I'd only been coughing and sneezing for a few hours and was just beginning to attract his sympathy when he came over all shivery and had to creep under the duvet.

By the evening we'd had to call the emergency doctor and get him a prescription for antibiotics.

The reason for both of us falling ill probably has a lot to do with our recent house move.

We've both had adrenaline overloads for the past two weeks to see us through the necessary changes and adaptations.

Now that most of the boxes have been unpacked, our immune systems seem to have collapsed and have made us vulnerable to whatever nasties are out there.

My husband has something akin to the bubonic plague. I think I might have swine fever.

The difference between us, however, is that my husband will stay under the duvet until his world starts to look normal again, whereas I'm moving about in a kind of twilight state, not understanding half of what's going on around me.

For instance, the other day I was fiddling around with the timer on our newly-inherited cooker and then couldn't get the oven to switch on.

Having already had a battle with our boiler (we're now on good terms), I couldn't face going through the same thing with the cooker. I kept turning the dials, cursed it a bit and even asked Eve if she could figure it out.

I was about to abandon my plans for a baked potato and opt for a takeaway pizza, when my friend Philippa called round.

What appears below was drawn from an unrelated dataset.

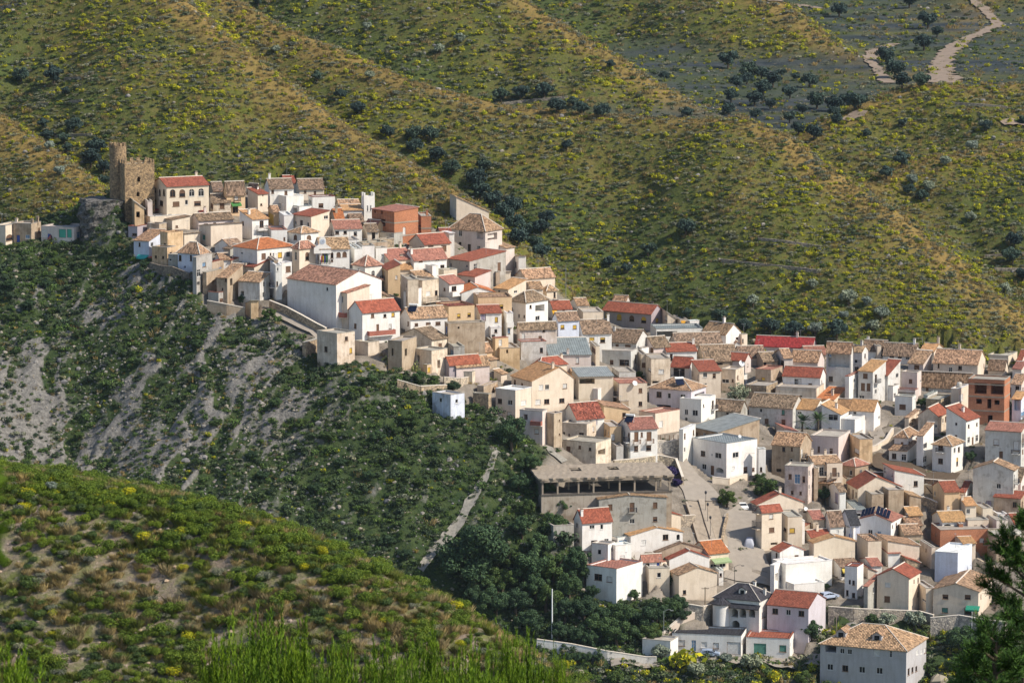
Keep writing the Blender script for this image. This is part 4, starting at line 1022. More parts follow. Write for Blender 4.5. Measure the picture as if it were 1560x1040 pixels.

Through the clear thinking of someone in good health, she got the oven to work. In my feverish state, I think I was a bit overemotional in displaying my gratitude.

"You are wonderful," I believe I began.

"What a brilliant mind you have. Just like that, you sorted it out. It was completely beyond me. Why don't you stay for a spot of supper? The Queen is due any minute."

"Why don't you take two paracetamol and have an early night," she gently advised.

Normal service will be resumed as soon as possible.